The top section of each article is the head. (The rest is the body, but you may have guessed that already.)

There is a lot of useful information in the head: the name of the person who wrote the article, the date it was written and the subject of the article. That’s well and nice, but there’s also lots of information most people do not want to see—what systems the article has passed through before reaching you, the Message-ID, the References, etc. ad nauseam—and you’ll probably want to get rid of some of those lines. If you want to keep all those lines in the article buffer, you can set gnus-show-all-headers to t.

Gnus provides you with two variables for sifting headers:

gnus-visible-headers

If this variable is non-nil, it should be a regular expression that says what headers you wish to keep in the article buffer. All headers that do not match this variable will be hidden.

For instance, if you only want to see the name of the person who wrote the article and the subject, you’d say:

 
(setq gnus-visible-headers "^From:\\|^Subject:")

This variable can also be a list of regexps to match headers to remain visible.

gnus-ignored-headers

This variable is the reverse of gnus-visible-headers. If this variable is set (and gnus-visible-headers is nil), it should be a regular expression that matches all lines that you want to hide. All lines that do not match this variable will remain visible.

For instance, if you just want to get rid of the References line and the Xref line, you might say:

 
(setq gnus-ignored-headers "^References:\\|^Xref:")

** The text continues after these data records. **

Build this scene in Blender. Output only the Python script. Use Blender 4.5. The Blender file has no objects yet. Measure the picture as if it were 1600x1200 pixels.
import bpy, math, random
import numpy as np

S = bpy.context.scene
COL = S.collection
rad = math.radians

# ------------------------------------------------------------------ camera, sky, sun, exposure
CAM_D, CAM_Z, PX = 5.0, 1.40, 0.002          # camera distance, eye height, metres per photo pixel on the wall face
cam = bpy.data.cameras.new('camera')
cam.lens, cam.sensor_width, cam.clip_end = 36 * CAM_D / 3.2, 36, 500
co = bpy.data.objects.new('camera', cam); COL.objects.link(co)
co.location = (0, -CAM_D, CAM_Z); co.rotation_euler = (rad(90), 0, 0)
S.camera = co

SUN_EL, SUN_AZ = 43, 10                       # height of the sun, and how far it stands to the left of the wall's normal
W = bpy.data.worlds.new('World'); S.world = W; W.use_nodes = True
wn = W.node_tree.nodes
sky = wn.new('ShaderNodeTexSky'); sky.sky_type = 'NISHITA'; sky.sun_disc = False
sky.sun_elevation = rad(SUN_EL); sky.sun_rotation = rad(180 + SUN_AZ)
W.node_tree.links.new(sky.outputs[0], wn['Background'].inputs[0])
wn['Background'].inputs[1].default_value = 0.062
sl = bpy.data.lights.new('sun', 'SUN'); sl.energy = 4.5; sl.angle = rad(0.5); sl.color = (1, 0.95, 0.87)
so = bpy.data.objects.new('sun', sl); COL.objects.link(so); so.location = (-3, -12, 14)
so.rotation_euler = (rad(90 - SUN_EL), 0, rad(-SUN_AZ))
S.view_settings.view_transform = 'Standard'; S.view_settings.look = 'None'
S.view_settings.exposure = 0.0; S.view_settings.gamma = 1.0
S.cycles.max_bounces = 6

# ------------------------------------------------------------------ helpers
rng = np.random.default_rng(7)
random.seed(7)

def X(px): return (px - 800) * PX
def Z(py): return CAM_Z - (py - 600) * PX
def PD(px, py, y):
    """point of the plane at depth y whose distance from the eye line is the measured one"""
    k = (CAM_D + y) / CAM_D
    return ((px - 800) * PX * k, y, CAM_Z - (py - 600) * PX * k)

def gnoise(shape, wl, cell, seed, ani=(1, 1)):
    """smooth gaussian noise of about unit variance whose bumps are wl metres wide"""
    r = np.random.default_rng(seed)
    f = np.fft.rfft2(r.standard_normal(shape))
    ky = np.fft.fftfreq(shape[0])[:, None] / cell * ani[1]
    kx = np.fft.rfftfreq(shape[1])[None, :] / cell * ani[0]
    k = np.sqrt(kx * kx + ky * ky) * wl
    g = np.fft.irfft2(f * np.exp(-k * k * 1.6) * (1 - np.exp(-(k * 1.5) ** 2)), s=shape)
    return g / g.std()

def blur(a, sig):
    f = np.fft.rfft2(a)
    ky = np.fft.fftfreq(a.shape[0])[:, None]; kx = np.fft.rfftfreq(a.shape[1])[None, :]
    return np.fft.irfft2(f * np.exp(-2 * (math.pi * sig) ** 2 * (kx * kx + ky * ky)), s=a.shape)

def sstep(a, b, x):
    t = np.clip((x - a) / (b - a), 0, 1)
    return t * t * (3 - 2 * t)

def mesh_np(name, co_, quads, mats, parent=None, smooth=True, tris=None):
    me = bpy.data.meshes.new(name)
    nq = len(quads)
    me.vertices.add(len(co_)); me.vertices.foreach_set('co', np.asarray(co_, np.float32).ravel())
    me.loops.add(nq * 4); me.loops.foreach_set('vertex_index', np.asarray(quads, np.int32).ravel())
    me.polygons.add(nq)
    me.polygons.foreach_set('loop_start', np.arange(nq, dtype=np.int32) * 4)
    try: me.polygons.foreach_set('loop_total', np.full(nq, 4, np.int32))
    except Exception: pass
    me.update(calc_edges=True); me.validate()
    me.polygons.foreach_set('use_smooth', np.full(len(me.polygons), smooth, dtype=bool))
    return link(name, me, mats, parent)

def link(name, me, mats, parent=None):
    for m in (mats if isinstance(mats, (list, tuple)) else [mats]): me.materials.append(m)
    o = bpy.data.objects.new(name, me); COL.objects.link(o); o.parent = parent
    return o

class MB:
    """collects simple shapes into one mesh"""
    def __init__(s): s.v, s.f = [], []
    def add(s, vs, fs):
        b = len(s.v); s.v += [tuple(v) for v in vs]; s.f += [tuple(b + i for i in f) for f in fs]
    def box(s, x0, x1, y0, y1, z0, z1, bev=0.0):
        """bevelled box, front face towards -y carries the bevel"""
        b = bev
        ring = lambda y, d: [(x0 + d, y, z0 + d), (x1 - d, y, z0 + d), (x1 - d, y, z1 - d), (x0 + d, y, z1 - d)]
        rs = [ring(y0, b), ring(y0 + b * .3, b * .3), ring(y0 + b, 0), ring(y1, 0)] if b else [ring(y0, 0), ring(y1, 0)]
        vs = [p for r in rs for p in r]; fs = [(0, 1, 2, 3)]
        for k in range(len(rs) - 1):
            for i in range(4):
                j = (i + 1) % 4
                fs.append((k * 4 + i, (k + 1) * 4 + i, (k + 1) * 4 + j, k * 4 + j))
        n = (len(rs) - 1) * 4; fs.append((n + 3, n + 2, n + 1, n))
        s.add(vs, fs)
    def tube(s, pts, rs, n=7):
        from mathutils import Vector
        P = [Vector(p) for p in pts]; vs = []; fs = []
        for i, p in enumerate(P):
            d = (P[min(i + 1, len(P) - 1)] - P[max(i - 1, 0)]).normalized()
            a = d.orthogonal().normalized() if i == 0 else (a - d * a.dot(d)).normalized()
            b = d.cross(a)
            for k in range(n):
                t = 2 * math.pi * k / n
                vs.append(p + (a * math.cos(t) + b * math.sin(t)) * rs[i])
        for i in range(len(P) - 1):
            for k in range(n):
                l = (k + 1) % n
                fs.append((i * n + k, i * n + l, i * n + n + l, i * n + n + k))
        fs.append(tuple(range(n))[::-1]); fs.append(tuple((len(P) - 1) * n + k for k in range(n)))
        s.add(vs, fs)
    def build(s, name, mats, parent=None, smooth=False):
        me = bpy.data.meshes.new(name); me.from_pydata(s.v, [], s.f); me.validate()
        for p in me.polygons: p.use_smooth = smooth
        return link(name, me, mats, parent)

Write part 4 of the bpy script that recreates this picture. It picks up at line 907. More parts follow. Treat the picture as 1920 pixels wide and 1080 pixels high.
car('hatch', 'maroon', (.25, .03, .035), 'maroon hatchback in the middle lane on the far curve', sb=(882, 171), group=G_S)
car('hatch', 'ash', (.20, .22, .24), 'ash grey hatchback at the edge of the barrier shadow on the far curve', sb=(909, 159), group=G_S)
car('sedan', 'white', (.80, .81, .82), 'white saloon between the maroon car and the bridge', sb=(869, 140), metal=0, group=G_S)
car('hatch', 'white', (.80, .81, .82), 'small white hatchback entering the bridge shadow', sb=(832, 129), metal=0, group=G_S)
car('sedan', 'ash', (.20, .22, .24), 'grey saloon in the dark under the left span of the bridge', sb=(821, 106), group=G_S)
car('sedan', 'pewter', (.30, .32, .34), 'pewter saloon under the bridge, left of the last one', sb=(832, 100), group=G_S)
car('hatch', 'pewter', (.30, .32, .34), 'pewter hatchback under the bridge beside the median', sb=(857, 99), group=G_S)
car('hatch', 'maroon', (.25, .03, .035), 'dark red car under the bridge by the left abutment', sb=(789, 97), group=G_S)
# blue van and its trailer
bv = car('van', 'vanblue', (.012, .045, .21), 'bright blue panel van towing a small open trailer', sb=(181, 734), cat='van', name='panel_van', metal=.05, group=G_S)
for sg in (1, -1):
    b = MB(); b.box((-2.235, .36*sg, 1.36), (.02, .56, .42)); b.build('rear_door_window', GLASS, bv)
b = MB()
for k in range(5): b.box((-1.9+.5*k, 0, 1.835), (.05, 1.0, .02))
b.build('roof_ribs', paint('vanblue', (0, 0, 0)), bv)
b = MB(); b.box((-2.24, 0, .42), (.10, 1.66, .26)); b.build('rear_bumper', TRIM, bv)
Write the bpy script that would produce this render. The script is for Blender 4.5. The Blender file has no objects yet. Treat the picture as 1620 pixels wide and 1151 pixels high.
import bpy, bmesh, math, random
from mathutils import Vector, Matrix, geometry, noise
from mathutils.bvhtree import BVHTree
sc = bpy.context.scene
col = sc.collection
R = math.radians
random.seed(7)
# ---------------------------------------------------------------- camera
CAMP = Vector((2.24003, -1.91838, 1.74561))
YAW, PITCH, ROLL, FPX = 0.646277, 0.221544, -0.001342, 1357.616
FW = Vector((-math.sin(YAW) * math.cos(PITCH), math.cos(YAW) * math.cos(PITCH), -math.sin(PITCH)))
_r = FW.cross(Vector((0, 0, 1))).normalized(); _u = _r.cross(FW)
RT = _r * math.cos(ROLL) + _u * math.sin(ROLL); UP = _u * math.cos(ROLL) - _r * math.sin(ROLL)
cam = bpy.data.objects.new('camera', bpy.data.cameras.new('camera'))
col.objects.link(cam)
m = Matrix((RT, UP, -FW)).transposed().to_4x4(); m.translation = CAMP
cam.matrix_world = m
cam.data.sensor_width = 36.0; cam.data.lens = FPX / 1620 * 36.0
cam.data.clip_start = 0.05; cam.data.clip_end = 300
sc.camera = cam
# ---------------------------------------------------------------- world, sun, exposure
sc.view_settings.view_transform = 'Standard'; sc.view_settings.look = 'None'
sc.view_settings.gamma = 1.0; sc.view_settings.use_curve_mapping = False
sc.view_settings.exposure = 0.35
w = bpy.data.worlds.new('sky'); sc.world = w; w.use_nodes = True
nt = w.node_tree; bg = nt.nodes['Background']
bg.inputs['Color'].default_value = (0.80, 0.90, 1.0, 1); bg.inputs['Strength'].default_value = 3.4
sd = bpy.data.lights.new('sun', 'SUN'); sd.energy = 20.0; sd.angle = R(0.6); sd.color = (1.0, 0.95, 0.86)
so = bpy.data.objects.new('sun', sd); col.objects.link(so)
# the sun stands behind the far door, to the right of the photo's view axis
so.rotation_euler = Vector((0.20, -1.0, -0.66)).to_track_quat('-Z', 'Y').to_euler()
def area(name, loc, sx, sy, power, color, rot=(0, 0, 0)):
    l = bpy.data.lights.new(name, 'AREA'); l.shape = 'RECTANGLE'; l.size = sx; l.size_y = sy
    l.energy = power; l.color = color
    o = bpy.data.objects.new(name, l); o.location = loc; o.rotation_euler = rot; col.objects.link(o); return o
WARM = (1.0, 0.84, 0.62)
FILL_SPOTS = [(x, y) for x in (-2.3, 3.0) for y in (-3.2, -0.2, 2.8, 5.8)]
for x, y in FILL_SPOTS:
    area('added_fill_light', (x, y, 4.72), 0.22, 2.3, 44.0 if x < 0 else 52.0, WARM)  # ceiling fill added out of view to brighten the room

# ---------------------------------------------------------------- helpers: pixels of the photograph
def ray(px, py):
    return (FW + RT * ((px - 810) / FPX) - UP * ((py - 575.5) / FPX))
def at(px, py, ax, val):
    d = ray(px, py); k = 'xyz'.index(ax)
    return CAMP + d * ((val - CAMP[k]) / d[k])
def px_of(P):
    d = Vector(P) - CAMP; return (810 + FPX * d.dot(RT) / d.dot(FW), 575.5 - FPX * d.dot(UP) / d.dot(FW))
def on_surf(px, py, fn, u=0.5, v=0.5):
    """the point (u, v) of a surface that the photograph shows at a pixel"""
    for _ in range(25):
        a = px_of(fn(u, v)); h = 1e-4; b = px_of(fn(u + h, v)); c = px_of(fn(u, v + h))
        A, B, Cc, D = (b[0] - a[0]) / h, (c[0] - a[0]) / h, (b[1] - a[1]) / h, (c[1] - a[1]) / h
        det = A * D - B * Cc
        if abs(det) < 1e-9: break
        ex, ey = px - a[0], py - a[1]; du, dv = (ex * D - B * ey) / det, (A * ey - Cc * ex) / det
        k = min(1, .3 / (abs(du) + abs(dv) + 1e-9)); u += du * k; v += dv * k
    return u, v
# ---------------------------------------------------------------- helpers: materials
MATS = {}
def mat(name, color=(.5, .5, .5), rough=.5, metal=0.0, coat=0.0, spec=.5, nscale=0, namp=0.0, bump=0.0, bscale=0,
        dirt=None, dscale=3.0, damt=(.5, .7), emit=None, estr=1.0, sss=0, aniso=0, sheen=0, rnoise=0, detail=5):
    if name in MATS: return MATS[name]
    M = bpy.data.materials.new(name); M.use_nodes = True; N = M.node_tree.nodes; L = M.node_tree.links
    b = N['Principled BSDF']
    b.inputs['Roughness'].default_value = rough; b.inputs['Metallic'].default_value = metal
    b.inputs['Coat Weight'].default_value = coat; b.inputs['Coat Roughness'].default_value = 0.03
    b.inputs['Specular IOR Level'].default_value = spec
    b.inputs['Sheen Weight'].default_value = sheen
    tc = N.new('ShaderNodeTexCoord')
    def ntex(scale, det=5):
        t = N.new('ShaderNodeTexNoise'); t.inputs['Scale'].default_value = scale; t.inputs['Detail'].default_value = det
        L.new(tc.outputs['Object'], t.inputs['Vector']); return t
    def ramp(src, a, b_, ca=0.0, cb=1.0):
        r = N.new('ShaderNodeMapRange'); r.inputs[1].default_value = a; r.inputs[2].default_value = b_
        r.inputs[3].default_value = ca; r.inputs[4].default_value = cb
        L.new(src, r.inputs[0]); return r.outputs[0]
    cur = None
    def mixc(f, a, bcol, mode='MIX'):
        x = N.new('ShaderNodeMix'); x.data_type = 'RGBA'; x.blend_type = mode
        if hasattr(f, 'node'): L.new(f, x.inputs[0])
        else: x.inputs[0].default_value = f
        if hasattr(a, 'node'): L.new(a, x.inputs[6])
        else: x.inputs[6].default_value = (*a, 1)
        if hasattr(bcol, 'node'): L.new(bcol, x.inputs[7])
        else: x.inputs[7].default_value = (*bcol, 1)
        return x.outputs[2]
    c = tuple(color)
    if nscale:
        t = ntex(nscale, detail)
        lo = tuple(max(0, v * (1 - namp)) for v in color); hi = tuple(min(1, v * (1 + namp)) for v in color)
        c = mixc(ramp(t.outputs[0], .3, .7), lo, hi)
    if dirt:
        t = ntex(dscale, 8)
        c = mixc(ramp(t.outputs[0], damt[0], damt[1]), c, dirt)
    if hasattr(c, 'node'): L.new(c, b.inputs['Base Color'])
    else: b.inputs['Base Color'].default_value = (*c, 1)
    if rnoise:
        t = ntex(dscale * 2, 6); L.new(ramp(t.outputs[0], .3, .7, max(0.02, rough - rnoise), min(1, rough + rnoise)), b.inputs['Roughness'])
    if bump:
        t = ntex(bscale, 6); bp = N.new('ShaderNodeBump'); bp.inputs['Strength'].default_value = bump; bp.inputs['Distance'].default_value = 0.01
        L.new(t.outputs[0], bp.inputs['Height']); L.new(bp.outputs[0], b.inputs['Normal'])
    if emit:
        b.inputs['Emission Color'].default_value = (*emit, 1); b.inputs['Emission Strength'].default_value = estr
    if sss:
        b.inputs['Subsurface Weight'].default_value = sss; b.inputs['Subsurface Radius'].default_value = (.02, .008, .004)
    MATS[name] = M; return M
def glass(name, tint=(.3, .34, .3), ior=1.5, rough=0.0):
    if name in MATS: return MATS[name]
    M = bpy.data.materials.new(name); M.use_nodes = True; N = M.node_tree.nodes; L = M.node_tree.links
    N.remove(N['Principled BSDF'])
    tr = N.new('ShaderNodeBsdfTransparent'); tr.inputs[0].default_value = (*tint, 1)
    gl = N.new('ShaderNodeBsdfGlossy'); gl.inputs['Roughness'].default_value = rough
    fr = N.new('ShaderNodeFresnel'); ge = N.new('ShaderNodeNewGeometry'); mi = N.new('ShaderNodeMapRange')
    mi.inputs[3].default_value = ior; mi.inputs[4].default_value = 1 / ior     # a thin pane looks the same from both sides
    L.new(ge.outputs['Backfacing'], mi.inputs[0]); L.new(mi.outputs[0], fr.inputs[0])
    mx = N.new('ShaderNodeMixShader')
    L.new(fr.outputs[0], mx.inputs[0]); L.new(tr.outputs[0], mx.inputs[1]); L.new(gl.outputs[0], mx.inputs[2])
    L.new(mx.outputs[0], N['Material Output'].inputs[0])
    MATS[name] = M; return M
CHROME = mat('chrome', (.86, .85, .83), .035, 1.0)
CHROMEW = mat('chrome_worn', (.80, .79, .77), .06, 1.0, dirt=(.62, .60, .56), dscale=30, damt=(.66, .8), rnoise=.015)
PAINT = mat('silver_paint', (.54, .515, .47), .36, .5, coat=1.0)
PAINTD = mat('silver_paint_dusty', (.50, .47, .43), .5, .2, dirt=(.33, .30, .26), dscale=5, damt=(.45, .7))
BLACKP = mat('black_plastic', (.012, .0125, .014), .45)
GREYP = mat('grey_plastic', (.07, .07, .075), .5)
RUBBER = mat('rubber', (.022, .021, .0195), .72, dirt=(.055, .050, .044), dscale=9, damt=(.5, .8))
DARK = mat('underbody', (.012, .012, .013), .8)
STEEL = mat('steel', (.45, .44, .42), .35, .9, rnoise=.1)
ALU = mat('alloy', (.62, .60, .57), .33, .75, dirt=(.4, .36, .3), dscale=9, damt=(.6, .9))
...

This variable can also be a list of regexps to match headers to be removed.

Note that if gnus-visible-headers is non-nil, this variable will have no effect.

Gnus can also sort the headers for you. (It does this by default.) You can control the sorting by setting the gnus-sorted-header-list variable. It is a list of regular expressions that says in what order the headers are to be displayed.

For instance, if you want the name of the author of the article first, and then the subject, you might say something like:

 
(setq gnus-sorted-header-list '("^From:" "^Subject:"))

Any headers that are to remain visible, but are not listed in this variable, will be displayed in random order after all the headers listed in this variable.

You can hide further boring headers by setting gnus-treat-hide-boring-headers to head. What this function does depends on the gnus-boring-article-headers variable. It’s a list, but this list doesn’t actually contain header names. Instead it lists various boring conditions that Gnus can check and remove from sight.

These conditions are:

empty

Remove all empty headers.

followup-to

Remove the Followup-To header if it is identical to the Newsgroups header.

reply-to

Remove the Reply-To header if it lists the same addresses as the From header, or if the broken-reply-to group parameter is set.

newsgroups

Remove the Newsgroups header if it only contains the current group name.

to-address

Remove the To header if it only contains the address identical to the current group’s to-address parameter.

to-list

Remove the To header if it only contains the address identical to the current group’s to-list parameter.

cc-list

Remove the Cc header if it only contains the address identical to the current group’s to-list parameter.

date

Remove the Date header if the article is less than three days old.

long-to

Remove the To and/or Cc header if it is very long.

many-to

Remove all To and/or Cc headers if there are more than one.

To include these three elements, you could say something like:

 
(setq gnus-boring-article-headers
      '(empty followup-to reply-to))

This is also the default value for this variable.